It’s become a favorite family story over the years, the time in May of 1985 when I drove to the Spectrum in Philadelphia with my sister and a friend with no tickets in hand for the Madonna concert that was happening that night.

Determined to see The Virgin Tour, we wound up buying tickets on the street from a guy who my sister flagged down while hanging half her body out the car window. They were marked “obstructed view.”

In retrospect, idiocy.

But it was Madonna. And we got in. We could see just fine, as it turned out, and we had a great time.

Back then, aside from regularly dancing in clubs to her songs, Madonna’s appeal for me was about rebellion. I was raised Catholic. It wasn’t quite a fit, but its doctrine had penetrated just enough that I had never deigned to question its tenets or, heaven forbid, push back.

Along came this ambitious, provocative Italian-American woman simply bursting with longing and truth and sexuality. It was intoxicating to arguably repressed young women like me. She was burning up with love, unabashedly singing about virginity, exploring what made her different.

I, too, was ambitious and Italian American, but not so provocative. While Billy Joel was trying to coax us Catholic girls from starting “much too late” into going all the way when I was in high school, Madonna came along and said, “We have urges, too.”

Yessssss.

Fast forward to the 2023 Grammy Awards.

I’m a proud feminist. I don’t make a habit of bashing women based on how they look or decisions they’ve made about their bodies. But when Madonna appeared on that stage, I recoiled.

It only got worse when she spoke because I heard her words encouraging rebels to keep being rebels, but they only registered so far in my brain because I was already upset by what I saw.

The symbol of rebellion had become unrecognizable. I don’t cast surface judgment here. I get why she did it. What brought out my emotional response was this – the rebel is now conforming to the sick societal standard set for women. She defied religion but succumbed to the body image BS foisted upon us.

Again, I get the pressure. It’s a no-win, right? We’re not supposed to age. We’re not allowed to relax into maturity. Rather, we moisturize, diet, primp, cut, inject.

However, we’re each tasked with a series of decisions in life. Where to draw a line. What to prioritize. Who to be influenced by. I wear lipstick. I get pedicures. I seek out great beauty products. At age 61, having spent a great deal of my youth sunbathing, I have lots of lines on my face deepening with each year.

An acquaintance once told me all I “needed” was “a little fill” around my mouth and forehead. I was not so much insulted as startled by the casualness of the comment dropped into a chat over coffee.

What?

I know I’m not a celebrity in the glaring eye of a critical public. I share that story only to illustrate how it’s almost a given now that we will all partake in this exercise. I’ve always felt if it’s your thing, that’s your business. I still feel that way.

When it gets extreme, though, so extreme you feel you have to look away from a person, it’s time for a reckoning.

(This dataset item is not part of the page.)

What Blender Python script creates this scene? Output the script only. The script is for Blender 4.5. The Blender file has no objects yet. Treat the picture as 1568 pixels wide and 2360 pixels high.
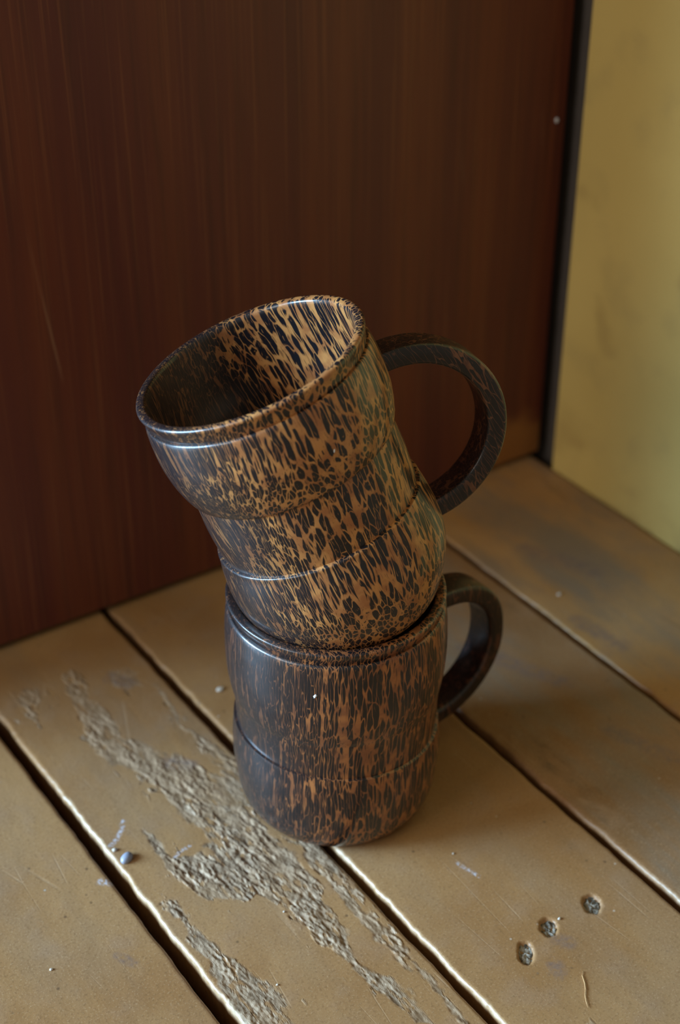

Sadly, two days after the Grammys, Madonna responded to her critics on Instagram with, in part, this: “A world that refuses to celebrate women past the age of 45 and feels the need to punish her if she continues to be strong willed, hard-working and adventurous.” That completely misses the point. Many of us still admire all those qualities in her and other women. The extreme response from fans is not to her work ethic or art.

I spent a good decade of my cardio workouts in the gym and long walks at the Jersey Shore fueled by Madonna’s Immaculate Collection. It was the go-to for inspiration among so many women. She made us tune into ourselves.

Watching her standing before modern day entertainers like Lizzo, Beyonce, Harry Styles and others, knowing she opened doors for them with her gutsy art and inclusiveness, should have been a moment. If Madonna looked like Madonna that night, she would have owned the room with her message, potent because more artists are now coming from the same authentic place.

To be clear, I’m not at all on board with the stick-up-their-ass culture war conservatives who have seized on to her looks to rip her apart because they don’t like her art. I come from a place of empathy and even concern.

I fear our material girl has lost her way.